* [Task to complete] Omit all images. Write out the rest of the material exactly.

* [Recorded data]
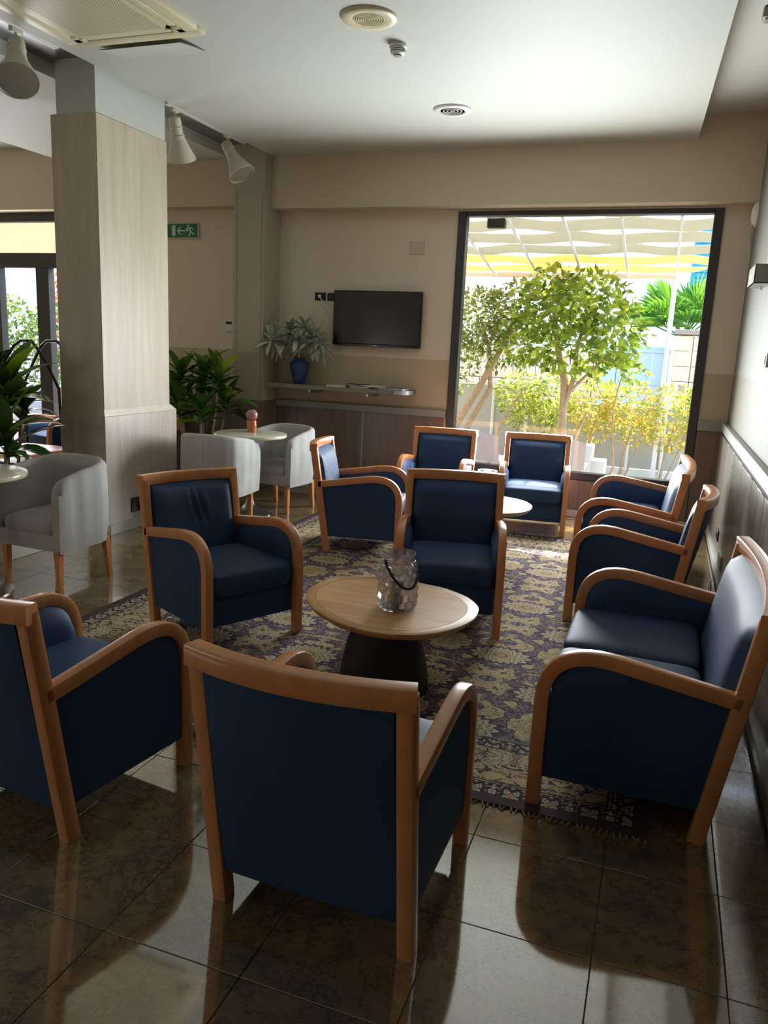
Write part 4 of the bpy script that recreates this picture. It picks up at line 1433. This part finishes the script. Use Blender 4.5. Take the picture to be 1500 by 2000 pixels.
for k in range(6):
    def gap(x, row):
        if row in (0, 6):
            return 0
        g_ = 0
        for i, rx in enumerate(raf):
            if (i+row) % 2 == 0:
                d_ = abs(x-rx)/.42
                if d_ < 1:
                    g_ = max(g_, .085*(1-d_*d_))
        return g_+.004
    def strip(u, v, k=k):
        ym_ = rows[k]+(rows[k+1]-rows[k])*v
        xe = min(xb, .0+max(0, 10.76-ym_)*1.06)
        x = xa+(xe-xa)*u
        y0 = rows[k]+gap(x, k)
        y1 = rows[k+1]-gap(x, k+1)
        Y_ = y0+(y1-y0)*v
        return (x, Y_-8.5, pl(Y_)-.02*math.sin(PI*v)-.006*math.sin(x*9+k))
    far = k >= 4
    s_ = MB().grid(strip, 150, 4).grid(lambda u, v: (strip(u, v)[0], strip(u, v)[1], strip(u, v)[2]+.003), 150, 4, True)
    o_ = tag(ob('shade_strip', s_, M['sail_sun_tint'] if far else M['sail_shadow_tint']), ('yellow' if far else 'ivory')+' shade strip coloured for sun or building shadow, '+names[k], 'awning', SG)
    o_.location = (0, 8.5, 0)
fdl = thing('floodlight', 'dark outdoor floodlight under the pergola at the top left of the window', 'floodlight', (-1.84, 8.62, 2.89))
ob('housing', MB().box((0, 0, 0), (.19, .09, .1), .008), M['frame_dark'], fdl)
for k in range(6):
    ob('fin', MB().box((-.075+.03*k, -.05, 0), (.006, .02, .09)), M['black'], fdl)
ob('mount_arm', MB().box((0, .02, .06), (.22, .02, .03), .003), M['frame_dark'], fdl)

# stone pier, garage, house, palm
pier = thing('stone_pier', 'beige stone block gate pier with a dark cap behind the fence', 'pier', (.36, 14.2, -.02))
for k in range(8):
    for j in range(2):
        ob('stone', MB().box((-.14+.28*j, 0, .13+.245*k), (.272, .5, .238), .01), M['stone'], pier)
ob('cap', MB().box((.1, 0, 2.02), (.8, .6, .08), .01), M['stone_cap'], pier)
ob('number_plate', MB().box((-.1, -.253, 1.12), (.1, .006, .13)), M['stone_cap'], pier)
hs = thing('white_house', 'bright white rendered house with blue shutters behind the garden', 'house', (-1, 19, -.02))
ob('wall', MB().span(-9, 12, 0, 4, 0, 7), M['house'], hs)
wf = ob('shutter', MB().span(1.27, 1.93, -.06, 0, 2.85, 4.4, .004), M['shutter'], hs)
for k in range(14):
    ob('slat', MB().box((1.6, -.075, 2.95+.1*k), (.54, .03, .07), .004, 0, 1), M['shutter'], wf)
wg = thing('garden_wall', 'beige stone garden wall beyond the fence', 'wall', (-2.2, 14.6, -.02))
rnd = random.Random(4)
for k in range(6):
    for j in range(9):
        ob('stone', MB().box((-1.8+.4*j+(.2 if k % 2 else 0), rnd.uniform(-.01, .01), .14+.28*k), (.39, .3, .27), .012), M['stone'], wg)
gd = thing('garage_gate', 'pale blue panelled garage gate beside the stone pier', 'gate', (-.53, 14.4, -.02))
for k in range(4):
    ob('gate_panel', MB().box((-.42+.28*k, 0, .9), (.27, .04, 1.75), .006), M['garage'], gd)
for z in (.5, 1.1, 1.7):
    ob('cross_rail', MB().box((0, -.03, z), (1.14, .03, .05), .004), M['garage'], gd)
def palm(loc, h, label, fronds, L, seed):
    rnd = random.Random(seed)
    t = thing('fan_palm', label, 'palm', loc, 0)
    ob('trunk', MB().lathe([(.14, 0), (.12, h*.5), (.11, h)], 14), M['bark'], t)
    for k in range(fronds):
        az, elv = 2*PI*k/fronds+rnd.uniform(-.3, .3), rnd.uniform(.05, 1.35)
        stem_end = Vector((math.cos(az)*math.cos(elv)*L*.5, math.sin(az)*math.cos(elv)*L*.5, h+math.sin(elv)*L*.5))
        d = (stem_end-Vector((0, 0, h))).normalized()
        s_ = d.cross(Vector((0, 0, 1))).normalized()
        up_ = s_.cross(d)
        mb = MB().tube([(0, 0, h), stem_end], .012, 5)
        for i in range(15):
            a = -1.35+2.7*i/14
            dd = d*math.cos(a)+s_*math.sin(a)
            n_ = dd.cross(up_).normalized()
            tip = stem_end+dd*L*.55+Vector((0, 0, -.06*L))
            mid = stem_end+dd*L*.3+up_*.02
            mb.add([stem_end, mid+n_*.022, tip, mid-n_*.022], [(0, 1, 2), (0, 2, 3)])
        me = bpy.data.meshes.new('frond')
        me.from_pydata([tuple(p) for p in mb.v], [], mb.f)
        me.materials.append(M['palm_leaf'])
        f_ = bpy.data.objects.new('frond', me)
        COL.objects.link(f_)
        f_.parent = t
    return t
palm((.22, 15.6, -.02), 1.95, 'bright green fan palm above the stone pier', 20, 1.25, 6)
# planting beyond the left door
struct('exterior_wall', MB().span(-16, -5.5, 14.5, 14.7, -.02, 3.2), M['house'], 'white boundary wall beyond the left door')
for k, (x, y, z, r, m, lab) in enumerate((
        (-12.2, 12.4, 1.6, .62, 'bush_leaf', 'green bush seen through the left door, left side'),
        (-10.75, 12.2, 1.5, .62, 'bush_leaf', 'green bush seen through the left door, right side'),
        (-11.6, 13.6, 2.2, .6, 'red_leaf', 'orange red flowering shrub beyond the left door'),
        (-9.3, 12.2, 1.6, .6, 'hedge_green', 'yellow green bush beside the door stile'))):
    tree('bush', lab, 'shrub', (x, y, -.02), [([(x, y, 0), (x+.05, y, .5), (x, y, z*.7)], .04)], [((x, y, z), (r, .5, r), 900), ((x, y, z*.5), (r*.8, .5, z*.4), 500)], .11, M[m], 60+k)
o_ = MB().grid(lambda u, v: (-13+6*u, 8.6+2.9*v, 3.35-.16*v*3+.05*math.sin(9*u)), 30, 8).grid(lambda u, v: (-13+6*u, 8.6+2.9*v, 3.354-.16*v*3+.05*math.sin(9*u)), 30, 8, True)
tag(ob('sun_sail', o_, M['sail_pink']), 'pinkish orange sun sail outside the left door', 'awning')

* [Completed exercise]
Write part 4 of the bpy script that recreates this picture. It picks up at line 1433. This part finishes the script. Use Blender 4.5. Take the picture to be 1500 by 2000 pixels.
for k in range(6):
    def gap(x, row):
        if row in (0, 6):
            return 0
        g_ = 0
        for i, rx in enumerate(raf):
            if (i+row) % 2 == 0:
                d_ = abs(x-rx)/.42
                if d_ < 1:
                    g_ = max(g_, .085*(1-d_*d_))
        return g_+.004
    def strip(u, v, k=k):
        ym_ = rows[k]+(rows[k+1]-rows[k])*v
        xe = min(xb, .0+max(0, 10.76-ym_)*1.06)
        x = xa+(xe-xa)*u
        y0 = rows[k]+gap(x, k)
        y1 = rows[k+1]-gap(x, k+1)
        Y_ = y0+(y1-y0)*v
        return (x, Y_-8.5, pl(Y_)-.02*math.sin(PI*v)-.006*math.sin(x*9+k))
    far = k >= 4
    s_ = MB().grid(strip, 150, 4).grid(lambda u, v: (strip(u, v)[0], strip(u, v)[1], strip(u, v)[2]+.003), 150, 4, True)
    o_ = tag(ob('shade_strip', s_, M['sail_sun_tint'] if far else M['sail_shadow_tint']), ('yellow' if far else 'ivory')+' shade strip coloured for sun or building shadow, '+names[k], 'awning', SG)
    o_.location = (0, 8.5, 0)
fdl = thing('floodlight', 'dark outdoor floodlight under the pergola at the top left of the window', 'floodlight', (-1.84, 8.62, 2.89))
ob('housing', MB().box((0, 0, 0), (.19, .09, .1), .008), M['frame_dark'], fdl)
for k in range(6):
    ob('fin', MB().box((-.075+.03*k, -.05, 0), (.006, .02, .09)), M['black'], fdl)
ob('mount_arm', MB().box((0, .02, .06), (.22, .02, .03), .003), M['frame_dark'], fdl)

# stone pier, garage, house, palm
pier = thing('stone_pier', 'beige stone block gate pier with a dark cap behind the fence', 'pier', (.36, 14.2, -.02))
for k in range(8):
    for j in range(2):
        ob('stone', MB().box((-.14+.28*j, 0, .13+.245*k), (.272, .5, .238), .01), M['stone'], pier)
ob('cap', MB().box((.1, 0, 2.02), (.8, .6, .08), .01), M['stone_cap'], pier)
ob('number_plate', MB().box((-.1, -.253, 1.12), (.1, .006, .13)), M['stone_cap'], pier)
hs = thing('white_house', 'bright white rendered house with blue shutters behind the garden', 'house', (-1, 19, -.02))
ob('wall', MB().span(-9, 12, 0, 4, 0, 7), M['house'], hs)
wf = ob('shutter', MB().span(1.27, 1.93, -.06, 0, 2.85, 4.4, .004), M['shutter'], hs)
for k in range(14):
    ob('slat', MB().box((1.6, -.075, 2.95+.1*k), (.54, .03, .07), .004, 0, 1), M['shutter'], wf)
wg = thing('garden_wall', 'beige stone garden wall beyond the fence', 'wall', (-2.2, 14.6, -.02))
rnd = random.Random(4)
for k in range(6):
    for j in range(9):
        ob('stone', MB().box((-1.8+.4*j+(.2 if k % 2 else 0), rnd.uniform(-.01, .01), .14+.28*k), (.39, .3, .27), .012), M['stone'], wg)
gd = thing('garage_gate', 'pale blue panelled garage gate beside the stone pier', 'gate', (-.53, 14.4, -.02))
for k in range(4):
    ob('gate_panel', MB().box((-.42+.28*k, 0, .9), (.27, .04, 1.75), .006), M['garage'], gd)
for z in (.5, 1.1, 1.7):
    ob('cross_rail', MB().box((0, -.03, z), (1.14, .03, .05), .004), M['garage'], gd)
def palm(loc, h, label, fronds, L, seed):
    rnd = random.Random(seed)
    t = thing('fan_palm', label, 'palm', loc, 0)
    ob('trunk', MB().lathe([(.14, 0), (.12, h*.5), (.11, h)], 14), M['bark'], t)
    for k in range(fronds):
        az, elv = 2*PI*k/fronds+rnd.uniform(-.3, .3), rnd.uniform(.05, 1.35)
        stem_end = Vector((math.cos(az)*math.cos(elv)*L*.5, math.sin(az)*math.cos(elv)*L*.5, h+math.sin(elv)*L*.5))
        d = (stem_end-Vector((0, 0, h))).normalized()
        s_ = d.cross(Vector((0, 0, 1))).normalized()
        up_ = s_.cross(d)
        mb = MB().tube([(0, 0, h), stem_end], .012, 5)
        for i in range(15):
            a = -1.35+2.7*i/14
            dd = d*math.cos(a)+s_*math.sin(a)
            n_ = dd.cross(up_).normalized()
            tip = stem_end+dd*L*.55+Vector((0, 0, -.06*L))
            mid = stem_end+dd*L*.3+up_*.02
            mb.add([stem_end, mid+n_*.022, tip, mid-n_*.022], [(0, 1, 2), (0, 2, 3)])
        me = bpy.data.meshes.new('frond')
        me.from_pydata([tuple(p) for p in mb.v], [], mb.f)
        me.materials.append(M['palm_leaf'])
        f_ = bpy.data.objects.new('frond', me)
        COL.objects.link(f_)
        f_.parent = t
    return t
palm((.22, 15.6, -.02), 1.95, 'bright green fan palm above the stone pier', 20, 1.25, 6)
# planting beyond the left door
struct('exterior_wall', MB().span(-16, -5.5, 14.5, 14.7, -.02, 3.2), M['house'], 'white boundary wall beyond the left door')
for k, (x, y, z, r, m, lab) in enumerate((
        (-12.2, 12.4, 1.6, .62, 'bush_leaf', 'green bush seen through the left door, left side'),
        (-10.75, 12.2, 1.5, .62, 'bush_leaf', 'green bush seen through the left door, right side'),
        (-11.6, 13.6, 2.2, .6, 'red_leaf', 'orange red flowering shrub beyond the left door'),
        (-9.3, 12.2, 1.6, .6, 'hedge_green', 'yellow green bush beside the door stile'))):
    tree('bush', lab, 'shrub', (x, y, -.02), [([(x, y, 0), (x+.05, y, .5), (x, y, z*.7)], .04)], [((x, y, z), (r, .5, r), 900), ((x, y, z*.5), (r*.8, .5, z*.4), 500)], .11, M[m], 60+k)
o_ = MB().grid(lambda u, v: (-13+6*u, 8.6+2.9*v, 3.35-.16*v*3+.05*math.sin(9*u)), 30, 8).grid(lambda u, v: (-13+6*u, 8.6+2.9*v, 3.354-.16*v*3+.05*math.sin(9*u)), 30, 8, True)
tag(ob('sun_sail', o_, M['sail_pink']), 'pinkish orange sun sail outside the left door', 'awning')